July 5, 1924 – July 30, 2015
Maria Socorro Hernandez Daugherty was one of San Antonio's first bilingual female deejay's for radio stations KIWW and KCOR, and an exclusive pianist of the Alameda Theater when it opened its doors in 1949, the largest movie palace in the country dedicated to Spanish language films and performances.
Maria transcended to God's Divine light on Thursday, July 30, 2015 in San Antonio. She was 91. Maria was a native of San Antonio but frequently travelled throughout Mexico where both her parents originated. Her parents, Everardo Charles Hernandez and Epifania de la Fuente Hernandez, came to San Antonio in the early 1920's. Everardo, a renowned musician in the arts community, travelled throughout the United States and Canada, performing in the silent movie theater orchestra pits. He would soon recruit his dear friends and fellow talented musicians Don Cenobio and his brother to play alongside him before the advent of the “Talkies.” The two family's would remain dear friends and fellow musicians to this very day.
In the mid-1950's, Maria became a popular fixture in Spanish radio. She recorded bilingual voice-overs and wrote and performed a popular weekly comedic novella radio show. Over a twenty-year span in radio, Maria became popularly known as MaLu, Cuchirila, and “Chencha”. Years later, she would go on to become a bilingual translator in the Bexar County Courts. As President of El Club Cultural de Hispanas Mujeras Scholarship program, Maria founded a modeling scholarship program to young women of Latin descent with aspirations toward a college education.
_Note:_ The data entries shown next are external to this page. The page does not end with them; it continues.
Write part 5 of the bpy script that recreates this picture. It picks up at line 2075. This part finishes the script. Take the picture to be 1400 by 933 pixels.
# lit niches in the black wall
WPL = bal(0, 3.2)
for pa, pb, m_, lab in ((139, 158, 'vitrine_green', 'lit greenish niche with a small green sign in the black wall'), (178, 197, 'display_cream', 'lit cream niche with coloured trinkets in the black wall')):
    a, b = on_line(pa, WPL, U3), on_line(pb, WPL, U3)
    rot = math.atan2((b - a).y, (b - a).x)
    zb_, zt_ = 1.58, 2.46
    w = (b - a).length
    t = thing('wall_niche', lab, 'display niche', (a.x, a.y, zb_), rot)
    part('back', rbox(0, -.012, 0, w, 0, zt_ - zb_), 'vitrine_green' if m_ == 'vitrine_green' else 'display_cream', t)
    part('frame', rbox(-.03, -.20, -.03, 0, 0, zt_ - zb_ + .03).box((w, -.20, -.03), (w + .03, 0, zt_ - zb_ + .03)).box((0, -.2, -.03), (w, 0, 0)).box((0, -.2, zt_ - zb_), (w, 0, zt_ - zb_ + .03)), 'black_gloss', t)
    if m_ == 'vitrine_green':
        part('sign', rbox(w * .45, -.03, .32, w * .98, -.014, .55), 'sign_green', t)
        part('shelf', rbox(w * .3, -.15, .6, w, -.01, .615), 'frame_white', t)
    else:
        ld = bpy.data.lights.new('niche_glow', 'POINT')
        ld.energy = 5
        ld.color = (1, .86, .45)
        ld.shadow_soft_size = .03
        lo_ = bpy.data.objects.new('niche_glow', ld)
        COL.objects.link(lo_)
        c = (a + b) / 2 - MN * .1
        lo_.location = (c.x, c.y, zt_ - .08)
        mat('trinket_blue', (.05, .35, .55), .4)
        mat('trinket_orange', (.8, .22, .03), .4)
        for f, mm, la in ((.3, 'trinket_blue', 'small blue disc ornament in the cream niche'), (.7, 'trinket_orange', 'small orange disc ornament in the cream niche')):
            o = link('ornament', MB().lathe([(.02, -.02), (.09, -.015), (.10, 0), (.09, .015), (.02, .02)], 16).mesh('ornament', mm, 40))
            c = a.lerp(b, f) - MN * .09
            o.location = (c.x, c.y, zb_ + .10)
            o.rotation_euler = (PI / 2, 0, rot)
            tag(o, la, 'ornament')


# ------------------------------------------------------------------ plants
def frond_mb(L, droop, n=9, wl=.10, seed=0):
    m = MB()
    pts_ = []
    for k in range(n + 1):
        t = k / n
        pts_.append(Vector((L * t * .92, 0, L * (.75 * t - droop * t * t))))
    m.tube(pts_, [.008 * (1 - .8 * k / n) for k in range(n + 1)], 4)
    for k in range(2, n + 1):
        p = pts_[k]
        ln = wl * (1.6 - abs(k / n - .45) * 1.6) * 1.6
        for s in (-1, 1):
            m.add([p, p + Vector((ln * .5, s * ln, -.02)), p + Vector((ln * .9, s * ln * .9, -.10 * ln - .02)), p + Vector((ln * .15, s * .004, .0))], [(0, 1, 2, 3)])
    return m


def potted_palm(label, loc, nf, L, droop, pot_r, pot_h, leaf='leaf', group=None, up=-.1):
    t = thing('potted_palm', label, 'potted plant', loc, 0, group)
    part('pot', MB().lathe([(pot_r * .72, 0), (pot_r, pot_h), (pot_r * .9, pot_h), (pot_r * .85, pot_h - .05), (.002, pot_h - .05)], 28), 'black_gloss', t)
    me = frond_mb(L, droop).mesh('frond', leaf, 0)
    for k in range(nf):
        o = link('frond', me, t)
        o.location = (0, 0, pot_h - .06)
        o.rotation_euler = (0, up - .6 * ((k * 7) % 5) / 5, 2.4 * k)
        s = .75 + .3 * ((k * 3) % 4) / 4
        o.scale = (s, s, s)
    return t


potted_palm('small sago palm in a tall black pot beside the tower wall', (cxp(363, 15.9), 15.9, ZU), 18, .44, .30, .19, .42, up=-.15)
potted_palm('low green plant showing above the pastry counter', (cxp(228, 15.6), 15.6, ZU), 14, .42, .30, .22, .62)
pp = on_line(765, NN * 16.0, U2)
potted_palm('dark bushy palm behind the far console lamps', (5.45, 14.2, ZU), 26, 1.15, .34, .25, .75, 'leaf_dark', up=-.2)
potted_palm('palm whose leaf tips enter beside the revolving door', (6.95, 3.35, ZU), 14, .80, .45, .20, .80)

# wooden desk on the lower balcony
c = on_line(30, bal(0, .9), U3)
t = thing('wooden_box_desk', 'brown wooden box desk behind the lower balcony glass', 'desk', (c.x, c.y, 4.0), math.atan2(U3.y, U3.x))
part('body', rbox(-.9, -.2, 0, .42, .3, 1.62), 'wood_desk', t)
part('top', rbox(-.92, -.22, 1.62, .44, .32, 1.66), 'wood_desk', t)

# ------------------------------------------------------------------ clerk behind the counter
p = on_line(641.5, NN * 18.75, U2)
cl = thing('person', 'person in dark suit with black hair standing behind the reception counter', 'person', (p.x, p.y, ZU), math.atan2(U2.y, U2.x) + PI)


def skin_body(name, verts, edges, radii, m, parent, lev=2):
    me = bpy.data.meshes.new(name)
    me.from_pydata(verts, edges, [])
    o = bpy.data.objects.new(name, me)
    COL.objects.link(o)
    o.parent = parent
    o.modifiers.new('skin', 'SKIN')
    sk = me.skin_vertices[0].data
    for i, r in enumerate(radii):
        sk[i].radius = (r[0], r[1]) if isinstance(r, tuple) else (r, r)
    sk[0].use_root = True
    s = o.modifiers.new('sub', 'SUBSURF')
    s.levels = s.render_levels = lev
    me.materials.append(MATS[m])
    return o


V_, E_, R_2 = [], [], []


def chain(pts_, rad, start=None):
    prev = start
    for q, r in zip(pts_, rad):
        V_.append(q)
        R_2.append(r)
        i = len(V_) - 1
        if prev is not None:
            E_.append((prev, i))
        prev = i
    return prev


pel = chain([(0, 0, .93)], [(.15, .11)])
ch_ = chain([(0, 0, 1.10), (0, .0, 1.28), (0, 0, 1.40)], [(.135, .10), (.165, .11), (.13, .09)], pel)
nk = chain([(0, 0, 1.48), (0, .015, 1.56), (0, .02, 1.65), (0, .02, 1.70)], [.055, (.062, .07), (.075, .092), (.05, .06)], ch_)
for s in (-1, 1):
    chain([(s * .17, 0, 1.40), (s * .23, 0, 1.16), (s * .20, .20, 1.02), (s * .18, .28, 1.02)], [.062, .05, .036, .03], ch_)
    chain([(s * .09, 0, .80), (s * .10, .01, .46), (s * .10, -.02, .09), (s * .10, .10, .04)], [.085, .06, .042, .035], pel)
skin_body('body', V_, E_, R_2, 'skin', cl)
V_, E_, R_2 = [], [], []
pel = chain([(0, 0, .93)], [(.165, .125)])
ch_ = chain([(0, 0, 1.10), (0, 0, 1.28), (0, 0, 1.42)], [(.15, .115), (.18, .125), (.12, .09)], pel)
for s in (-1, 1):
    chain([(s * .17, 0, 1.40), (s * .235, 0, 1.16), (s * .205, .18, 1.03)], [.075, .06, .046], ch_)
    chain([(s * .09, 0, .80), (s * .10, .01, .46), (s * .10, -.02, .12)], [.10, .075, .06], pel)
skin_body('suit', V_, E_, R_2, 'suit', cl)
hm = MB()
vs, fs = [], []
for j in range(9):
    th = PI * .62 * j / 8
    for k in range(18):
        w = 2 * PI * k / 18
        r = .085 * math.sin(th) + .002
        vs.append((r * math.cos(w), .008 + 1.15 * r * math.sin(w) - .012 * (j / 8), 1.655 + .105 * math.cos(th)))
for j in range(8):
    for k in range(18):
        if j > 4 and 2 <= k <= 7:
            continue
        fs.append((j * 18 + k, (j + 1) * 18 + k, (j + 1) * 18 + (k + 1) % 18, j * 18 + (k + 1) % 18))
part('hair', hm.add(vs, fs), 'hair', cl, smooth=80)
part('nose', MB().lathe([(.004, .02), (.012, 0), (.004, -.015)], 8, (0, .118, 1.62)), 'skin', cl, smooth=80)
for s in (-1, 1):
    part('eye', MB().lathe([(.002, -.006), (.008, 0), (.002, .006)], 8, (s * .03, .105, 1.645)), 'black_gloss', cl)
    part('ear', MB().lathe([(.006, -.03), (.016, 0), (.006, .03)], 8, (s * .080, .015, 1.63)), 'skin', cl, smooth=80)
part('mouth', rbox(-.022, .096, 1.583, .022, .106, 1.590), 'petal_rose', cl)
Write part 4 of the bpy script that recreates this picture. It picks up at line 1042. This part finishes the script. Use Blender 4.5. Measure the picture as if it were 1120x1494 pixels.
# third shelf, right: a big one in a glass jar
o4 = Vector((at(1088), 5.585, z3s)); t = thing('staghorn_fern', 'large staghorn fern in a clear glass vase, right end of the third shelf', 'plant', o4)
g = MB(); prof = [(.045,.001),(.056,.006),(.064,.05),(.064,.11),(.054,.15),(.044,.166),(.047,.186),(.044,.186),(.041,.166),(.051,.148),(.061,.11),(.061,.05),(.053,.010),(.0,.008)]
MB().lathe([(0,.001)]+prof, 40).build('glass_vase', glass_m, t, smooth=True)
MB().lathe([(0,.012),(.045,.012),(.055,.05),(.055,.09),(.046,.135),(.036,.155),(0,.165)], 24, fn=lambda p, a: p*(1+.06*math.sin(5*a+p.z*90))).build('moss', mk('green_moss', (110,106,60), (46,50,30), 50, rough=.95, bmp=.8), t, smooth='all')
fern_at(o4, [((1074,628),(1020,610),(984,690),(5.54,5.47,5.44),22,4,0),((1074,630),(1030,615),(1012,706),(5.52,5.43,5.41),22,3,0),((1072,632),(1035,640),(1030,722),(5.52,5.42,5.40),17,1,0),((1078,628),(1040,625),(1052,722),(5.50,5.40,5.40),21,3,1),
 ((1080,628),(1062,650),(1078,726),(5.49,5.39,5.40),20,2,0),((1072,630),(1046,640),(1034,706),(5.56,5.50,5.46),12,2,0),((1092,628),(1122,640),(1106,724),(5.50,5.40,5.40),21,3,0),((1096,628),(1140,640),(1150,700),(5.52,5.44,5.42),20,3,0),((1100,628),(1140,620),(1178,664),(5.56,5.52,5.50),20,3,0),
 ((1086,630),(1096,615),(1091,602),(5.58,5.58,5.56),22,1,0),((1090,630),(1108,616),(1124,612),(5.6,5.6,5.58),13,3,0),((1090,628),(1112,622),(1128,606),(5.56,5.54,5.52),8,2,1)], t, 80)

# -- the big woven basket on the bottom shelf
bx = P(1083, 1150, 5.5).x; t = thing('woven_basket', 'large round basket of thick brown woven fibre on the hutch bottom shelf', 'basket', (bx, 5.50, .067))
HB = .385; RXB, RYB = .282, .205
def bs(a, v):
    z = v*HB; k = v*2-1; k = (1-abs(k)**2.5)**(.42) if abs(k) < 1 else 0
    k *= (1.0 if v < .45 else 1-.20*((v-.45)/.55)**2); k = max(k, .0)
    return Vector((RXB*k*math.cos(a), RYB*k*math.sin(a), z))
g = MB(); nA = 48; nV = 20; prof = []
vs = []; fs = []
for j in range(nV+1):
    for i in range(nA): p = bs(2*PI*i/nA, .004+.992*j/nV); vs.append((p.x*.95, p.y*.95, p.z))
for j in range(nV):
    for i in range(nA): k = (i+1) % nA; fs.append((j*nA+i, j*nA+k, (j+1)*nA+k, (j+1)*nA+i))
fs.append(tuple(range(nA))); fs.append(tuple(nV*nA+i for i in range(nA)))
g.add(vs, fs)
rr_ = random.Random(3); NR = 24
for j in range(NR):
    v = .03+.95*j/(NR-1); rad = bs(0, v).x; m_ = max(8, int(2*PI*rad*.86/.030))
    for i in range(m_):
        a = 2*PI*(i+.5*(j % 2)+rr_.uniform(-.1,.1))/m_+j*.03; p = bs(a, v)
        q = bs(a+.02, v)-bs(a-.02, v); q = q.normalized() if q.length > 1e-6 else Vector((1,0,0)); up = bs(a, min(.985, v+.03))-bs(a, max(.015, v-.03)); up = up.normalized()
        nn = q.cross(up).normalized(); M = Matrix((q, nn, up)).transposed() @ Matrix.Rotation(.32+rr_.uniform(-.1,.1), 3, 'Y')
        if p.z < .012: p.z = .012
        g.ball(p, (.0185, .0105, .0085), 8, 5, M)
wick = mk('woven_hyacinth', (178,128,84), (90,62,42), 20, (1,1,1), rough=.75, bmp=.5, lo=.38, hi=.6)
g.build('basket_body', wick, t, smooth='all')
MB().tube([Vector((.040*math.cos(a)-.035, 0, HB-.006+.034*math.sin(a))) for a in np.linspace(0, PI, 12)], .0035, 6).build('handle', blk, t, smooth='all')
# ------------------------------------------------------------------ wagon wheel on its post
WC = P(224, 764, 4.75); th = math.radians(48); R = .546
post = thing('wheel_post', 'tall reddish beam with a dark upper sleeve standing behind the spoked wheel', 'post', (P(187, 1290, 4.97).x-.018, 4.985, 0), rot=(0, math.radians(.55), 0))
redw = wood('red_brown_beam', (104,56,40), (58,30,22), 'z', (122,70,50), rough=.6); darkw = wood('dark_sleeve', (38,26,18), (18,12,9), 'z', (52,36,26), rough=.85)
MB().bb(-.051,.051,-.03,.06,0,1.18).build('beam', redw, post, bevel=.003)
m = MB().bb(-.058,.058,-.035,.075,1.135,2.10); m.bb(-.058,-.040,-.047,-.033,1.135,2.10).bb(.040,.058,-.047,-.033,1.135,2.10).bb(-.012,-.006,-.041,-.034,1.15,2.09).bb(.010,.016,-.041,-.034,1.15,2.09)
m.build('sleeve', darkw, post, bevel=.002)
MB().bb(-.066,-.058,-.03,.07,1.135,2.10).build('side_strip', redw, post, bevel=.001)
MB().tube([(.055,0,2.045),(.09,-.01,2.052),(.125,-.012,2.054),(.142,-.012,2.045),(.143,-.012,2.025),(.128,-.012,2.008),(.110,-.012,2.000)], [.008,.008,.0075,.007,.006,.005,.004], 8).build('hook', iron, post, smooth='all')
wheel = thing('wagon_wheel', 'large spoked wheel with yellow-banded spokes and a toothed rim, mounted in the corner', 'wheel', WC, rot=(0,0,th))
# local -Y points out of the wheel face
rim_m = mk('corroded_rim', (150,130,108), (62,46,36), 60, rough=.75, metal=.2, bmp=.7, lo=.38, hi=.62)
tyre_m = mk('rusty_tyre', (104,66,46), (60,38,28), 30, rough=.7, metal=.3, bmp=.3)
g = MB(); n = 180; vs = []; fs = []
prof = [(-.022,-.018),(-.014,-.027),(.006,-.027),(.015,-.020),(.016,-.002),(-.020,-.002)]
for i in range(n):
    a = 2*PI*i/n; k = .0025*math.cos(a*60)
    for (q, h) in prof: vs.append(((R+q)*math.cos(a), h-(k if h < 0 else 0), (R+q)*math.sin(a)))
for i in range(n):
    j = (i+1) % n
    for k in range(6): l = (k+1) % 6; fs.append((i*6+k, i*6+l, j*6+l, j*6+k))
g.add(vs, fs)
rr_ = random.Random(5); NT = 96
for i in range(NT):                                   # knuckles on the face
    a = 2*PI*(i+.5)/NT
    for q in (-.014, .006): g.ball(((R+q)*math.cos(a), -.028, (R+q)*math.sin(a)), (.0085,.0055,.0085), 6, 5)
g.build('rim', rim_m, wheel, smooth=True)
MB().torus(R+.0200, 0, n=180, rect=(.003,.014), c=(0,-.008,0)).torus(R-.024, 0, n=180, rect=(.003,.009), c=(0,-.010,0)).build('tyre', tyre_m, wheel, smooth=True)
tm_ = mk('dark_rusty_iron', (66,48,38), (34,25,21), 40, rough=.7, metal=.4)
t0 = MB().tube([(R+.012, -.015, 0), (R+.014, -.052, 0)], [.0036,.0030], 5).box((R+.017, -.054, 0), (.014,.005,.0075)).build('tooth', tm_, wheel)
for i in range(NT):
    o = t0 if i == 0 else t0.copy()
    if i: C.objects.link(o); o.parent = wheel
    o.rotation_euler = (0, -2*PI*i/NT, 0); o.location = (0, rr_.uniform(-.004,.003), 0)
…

She influenced a new generation of enthusiastic musicians, teaching piano with the same unwavering determination and disciplined vigor to which her father had once taught her.
Maria set the precedence for future generations of Hispanic women. She was a force to be reckoned with. Stunningly stylish, a hyperbole of bold wit, she had what the French call that certain, je ne sais quoi. Maria became as iconic a fixture as Gloria Steinem in local circles as a woman before her time, unabashed to step outside the conventions of a subdued era and elicit the kind of raw ingenuity that made her into the icon she would become.
Maria studied at the Conservatorio Nacional de Musica in Mexico City in the late 1940's. As a pianist, she played an eclectic, broad repertoire of classical, jazz, modern, Spanish ballads, and more. She was always the life of the party, and brought inspiration to all who knew her. Her music and energy sparked light in a world often shrouded in darkness. To her students, children, grandchildren and great-grandchildren, her music provided a beacon of hope to not only who they were but who they might become. She was the music she played; playful, comedic, energetic, sarcastic, light, dark, exuberant and everlasting.
Maria married the love of her life, Malcolm Leroy Daugherty in January 1958. A man, ten years her junior, he gave his whole heart to the woman he adored and together raised their two beautiful children, Norma and Kirk. They were married for over fifty years. Music became ingrained in their children's soul from the very beginning, having learned piano from a young age. That passion unfolded from one generation to the next.
Maria was an extraordinary woman with extraordinary talents, who loved her family with all of her being. Her most important role on earth was as a daughter, a mother, a wife, a grandmother, a great-grandmother, and a true friend.
It was by the very virtue of unyielding love, that through the deepest of triumphs and the deepest of sorrows, we pay homage to the woman who always believed in us even when we doubted ourselves. She loved with every intensity of a genuine heart. And she lived with a passion for the possibilities of every new day. She sparkles above, a luminous star twinkling in the midnight sky reminding us all that our potential soars. She can see it even if, and when, we can't. That was, and will always be, the essence of our great love, our family's beloved Matriarch.
Maria is survived by her two children and their spouses, seven grandchildren, and four great-grandchildren. She is preceded in death by Leroy, her husband, and Michael, her grandson. She remains in the hearts of all who loved her. Her music, like the effervescent winds of time, reminds us that our bond will not ever, nor can it ever, be broken, for as the poet Rumi once wrote, “Goodbyes are only for those who love with their eyes. Because for those who love with heart and soul there is no such thing as separation.”